I feel like we get caught up in thinking that our “real” life is always just about to begin, that our next chapter, the one where “things get good”, is always just around the corner. When we’re in an in-between phase, it can feel like we’re constantly waiting for reality to start. The thing is, life doesn’t actually begin once everything is aligned perfectly in the precise way in which we’ve always envisioned it – it’s happening right now.

I’ve had my own fair share of dissociation from day to day these past few months. Times when I have moved from mobility exercises to treatment tables without ever engaging in eye contact, conversation, or any amount of connection with anyone other than my assigned technician for that day. Moments when I’ve become so frustrated by all the things I can not do, that I have refused to appreciate all the things I can. Days when, in between spine treatments and P.T., I’ve zoned out on the couch, with ice packs on my back, “NetFlix & Chilling” the hours away. Hours that, in reality, I could have spent walking or hiking, stretching or practicing yoga – embracing the movements and activities that I can do, rather than mourning the absence of running all the miles. If this is where you find yourself now, amidst the hazy unfolding of your own life’s course, I want you to know that it’s okay.

It’s okay to not be over something you thought you should be over by now. It’s okay to be angry at the things that hurt you. They hurt because they changed you, and you’re allowed to grieve that change. You’re allowed to miss who you were before it all occurred. You’re allowed to move forward but still wish it didn’t happen. And, when you’re ready, it’s okay to also move on – to step forward in whatever way you possibly can.

Don’t let the storm limit what you can see. Light is bound to appear again. These heavy feelings are but a short note in the history of your life. It’s easy to forget the depth of your power when everything feels tough – but tough moments are common just before a breakthrough or great victory. Lean on the fact that you are more than a survivor. You are more than your past. You are more than what hurts – you are everything that’s healed. You are a hero that is ready to emerge. Your transformation will inspire others to do the hard things that they need to do. So, even if this moment is a struggle, keep moving forward.

Don’t let fear stop you from listening to your inner calling. Don’t let an unclear path discourage you from taking those first few steps into the unknown. The greatest YOU arises when you gently start embracing the space beyond your comfort zone. You don’t need to have all of the answers right now to eventually be successful. You just need to be willing to take the very next step. Embrace the challenge, one step at a time. Remember how strong you are and how much you’ve already overcome. You don’t need to move fast – even moving slowly can get you where you want to go.
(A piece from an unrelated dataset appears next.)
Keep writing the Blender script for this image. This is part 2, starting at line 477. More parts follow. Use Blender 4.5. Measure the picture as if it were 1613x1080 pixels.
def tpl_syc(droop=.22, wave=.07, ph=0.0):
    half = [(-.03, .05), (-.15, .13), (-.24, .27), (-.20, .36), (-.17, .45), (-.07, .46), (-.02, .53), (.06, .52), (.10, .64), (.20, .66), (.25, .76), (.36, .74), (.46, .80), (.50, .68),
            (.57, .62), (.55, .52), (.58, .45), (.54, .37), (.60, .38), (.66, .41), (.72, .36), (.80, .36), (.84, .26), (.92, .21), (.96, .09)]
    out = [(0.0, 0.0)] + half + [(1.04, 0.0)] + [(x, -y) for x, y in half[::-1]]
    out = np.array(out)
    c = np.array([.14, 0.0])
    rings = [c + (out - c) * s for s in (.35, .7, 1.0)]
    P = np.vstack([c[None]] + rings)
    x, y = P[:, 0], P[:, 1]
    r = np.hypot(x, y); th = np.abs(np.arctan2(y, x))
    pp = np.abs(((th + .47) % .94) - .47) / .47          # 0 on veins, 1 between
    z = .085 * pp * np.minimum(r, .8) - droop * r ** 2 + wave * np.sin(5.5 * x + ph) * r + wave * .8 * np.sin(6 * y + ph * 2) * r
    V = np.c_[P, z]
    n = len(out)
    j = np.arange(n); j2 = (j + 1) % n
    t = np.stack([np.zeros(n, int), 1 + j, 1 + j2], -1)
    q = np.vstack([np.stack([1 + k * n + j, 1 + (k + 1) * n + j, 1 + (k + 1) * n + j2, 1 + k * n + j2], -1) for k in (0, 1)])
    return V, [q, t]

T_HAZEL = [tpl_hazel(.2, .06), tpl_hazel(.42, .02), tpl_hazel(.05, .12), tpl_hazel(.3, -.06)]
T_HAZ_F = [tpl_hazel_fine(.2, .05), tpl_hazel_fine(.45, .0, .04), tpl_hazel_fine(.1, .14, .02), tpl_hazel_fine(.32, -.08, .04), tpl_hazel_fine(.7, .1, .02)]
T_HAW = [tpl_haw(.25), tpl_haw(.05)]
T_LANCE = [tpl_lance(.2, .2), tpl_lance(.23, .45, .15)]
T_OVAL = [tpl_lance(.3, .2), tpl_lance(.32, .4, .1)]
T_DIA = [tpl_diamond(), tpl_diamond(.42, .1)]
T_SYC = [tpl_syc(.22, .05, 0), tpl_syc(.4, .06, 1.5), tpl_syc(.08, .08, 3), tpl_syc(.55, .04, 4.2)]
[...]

The time in between where you are now and where you want to be isn’t just a filler chapter, it’s your real story. It’s your life. Don’t push your current happiness aside in pursuit of a future one. Don’t live your life waiting for a feeling that will never truly fulfill you or complete you. Don’t let yourself spend your days constantly climbing and searching, only to get to the top of your mountain, look around apathetically and ask, “Now what?”

If this injurious journey has taught me one single thing, it’s that your joy in life is mainly based on one thing, and that’s perspective.

There’s a big difference between whether I see my skydiving accident as something I’m lucky to have survived or something that is unlucky for having happened in the first place. Whether I’m thankful that I landed on grass or resent not landing on my feet. Whether I am grateful for being able to walk or am angry that I can not yet begin to run.

In all honesty, I don’t really know the exact moment when my darkness began to morph into light, or if I’m even fully there yet? It really doesn’t matter. I don’t need some magical, pivotal moment to tell me that I’ve arrived, to nudge me forward or tell me to move on and begin the rest of my life, because I’ve already begun living it. I feel like a completely different person to the girl I was back then – even before the flying became falling and the pretty landscape became a painful landing pad.

Instead of looking back and wishing things were different, instead of looking forward and hoping for things to change, I’m doing my best to simply look around. I ask myself, “What magic is hiding in the corners of this world that I simply can not see right now? Where do I need to squint a little harder and focus a little more energy? What beauty is right in front of me, in this exact moment of my life, as this exact version of myself?” …because what we find here is what can fill us up. It isn’t something we might one day have – it’s everything we already have. It’s being right here, right now, embracing every step of the process, and knowing that I am exactly where I need to be.